→ **EXERCISE INSTRUCTIONS**
Quote the data exactly, first line to the line containing "scene = bpy.context.scene", with no pictures.

→ **PROVIDED MATERIAL**
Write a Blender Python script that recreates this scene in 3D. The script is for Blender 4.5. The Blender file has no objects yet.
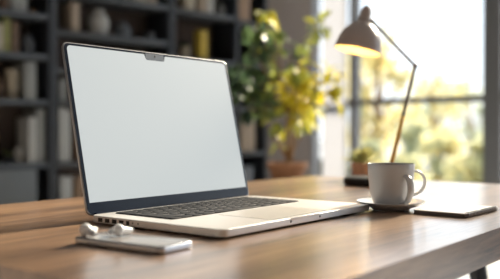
import bpy, bmesh, math, random
from mathutils import Vector, Matrix, noise
random.seed(7)
PI = math.pi
C = bpy.context.scene.collection
scene = bpy.context.scene

# ------------------------------------------------------------------ camera
F_PX = 695.0
CAM_Z = 0.874
cd = bpy.data.cameras.new('camera'); cam = bpy.data.objects.new('camera', cd); C.objects.link(cam)
cam.location = (0, 0, CAM_Z); cam.rotation_euler = (PI/2 - 0.0121, 0, 0)
cd.sensor_width = 36; cd.lens = F_PX/500*36; cd.clip_start = 0.02; cd.clip_end = 300
cd.dof.use_dof = True; cd.dof.focus_distance = 0.98; cd.dof.aperture_fstop = 3.4
scene.camera = cam

# ------------------------------------------------------------------ world, sun, exposure
world = bpy.data.worlds.new('overcast_sky'); scene.world = world; world.use_nodes = True
wn = world.node_tree.nodes; wl = world.node_tree.links
bg = wn['Background']; tc = wn.new('ShaderNodeTexCoord'); sp = wn.new('ShaderNodeSeparateXYZ'); rp = wn.new('ShaderNodeValToRGB')
wl.new(tc.outputs['Generated'], sp.inputs[0]); wl.new(sp.outputs['Z'], rp.inputs[0])
rp.color_ramp.elements[0].position = 0.0; rp.color_ramp.elements[0].color = (0.92, 0.96, 1.0, 1)
rp.color_ramp.elements[1].position = 0.6; rp.color_ramp.elements[1].color = (0.55, 0.76, 1.0, 1)
wl.new(rp.outputs[0], bg.inputs[0]); bg.inputs[1].default_value = 1.9
sd = bpy.data.lights.new('sun', 'SUN'); sd.energy = 16.0; sd.angle = math.radians(10); sd.color = (1.0, 0.86, 0.68)
sun = bpy.data.objects.new('sun', sd); C.objects.link(sun)
SUN_AZ = Vector((0.60, 0.80)); SUN_EL = math.radians(27)     # where the light comes from
sv = Vector((SUN_AZ.x*math.cos(SUN_EL), SUN_AZ.y*math.cos(SUN_EL), math.sin(SUN_EL)))
sun.rotation_euler = sv.to_track_quat('Z', 'Y').to_euler(); sun.location = sv*20
vs = scene.view_settings; vs.view_transform = 'Standard'; vs.look = 'None'; vs.gamma = 1; vs.use_curve_mapping = False
scene.display_settings.display_device = 'sRGB'
vs.exposure = 0.08
scene.cycles.use_denoising = True
scene.cycles.max_bounces = 8; scene.cycles.transparent_max_bounces = 16
scene.cycles.sample_clamp_indirect = 6

# ------------------------------------------------------------------ materials
def mat(name, col, rough=0.5, metal=0.0, var=0.0, vscale=20, spec=0.5, emit=None, estr=0, coat=0, bump=0, trans=0, stretch=None):
    m = bpy.data.materials.new(name); m.use_nodes = True
    n = m.node_tree.nodes; l = m.node_tree.links; b = n['Principled BSDF']
    b.inputs['Base Color'].default_value = (*col, 1); b.inputs['Roughness'].default_value = rough
    b.inputs['Metallic'].default_value = metal; b.inputs['Specular IOR Level'].default_value = spec
    b.inputs['Coat Weight'].default_value = coat; b.inputs['Transmission Weight'].default_value = trans
    if emit: b.inputs['Emission Color'].default_value = (*emit, 1); b.inputs['Emission Strength'].default_value = estr
    t = n.new('ShaderNodeTexCoord'); mp = n.new('ShaderNodeMapping'); ns = n.new('ShaderNodeTexNoise')
    l.new(t.outputs['Object'], mp.inputs[0]); l.new(mp.outputs[0], ns.inputs['Vector'])
    ns.inputs['Scale'].default_value = vscale; ns.inputs['Detail'].default_value = 4
    if stretch: mp.inputs['Scale'].default_value = stretch
    mx = n.new('ShaderNodeMix'); mx.data_type = 'RGBA'
    v = var if var else 0.04
    mx.inputs[6].default_value = (*[c*(1-v) for c in col], 1); mx.inputs[7].default_value = (*[min(1, c*(1+v)) for c in col], 1)
    l.new(ns.outputs['Fac'], mx.inputs[0]); l.new(mx.outputs[2], b.inputs['Base Color'])
    if bump:
        bp = n.new('ShaderNodeBump'); bp.inputs['Strength'].default_value = bump; bp.inputs['Distance'].default_value = 0.002
        l.new(ns.outputs['Fac'], bp.inputs['Height']); l.new(bp.outputs[0], b.inputs['Normal'])
    return m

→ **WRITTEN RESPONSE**
Write a Blender Python script that recreates this scene in 3D. The script is for Blender 4.5. The Blender file has no objects yet.
import bpy, bmesh, math, random
from mathutils import Vector, Matrix, noise
random.seed(7)
PI = math.pi
C = bpy.context.scene.collection
scene = bpy.context.scene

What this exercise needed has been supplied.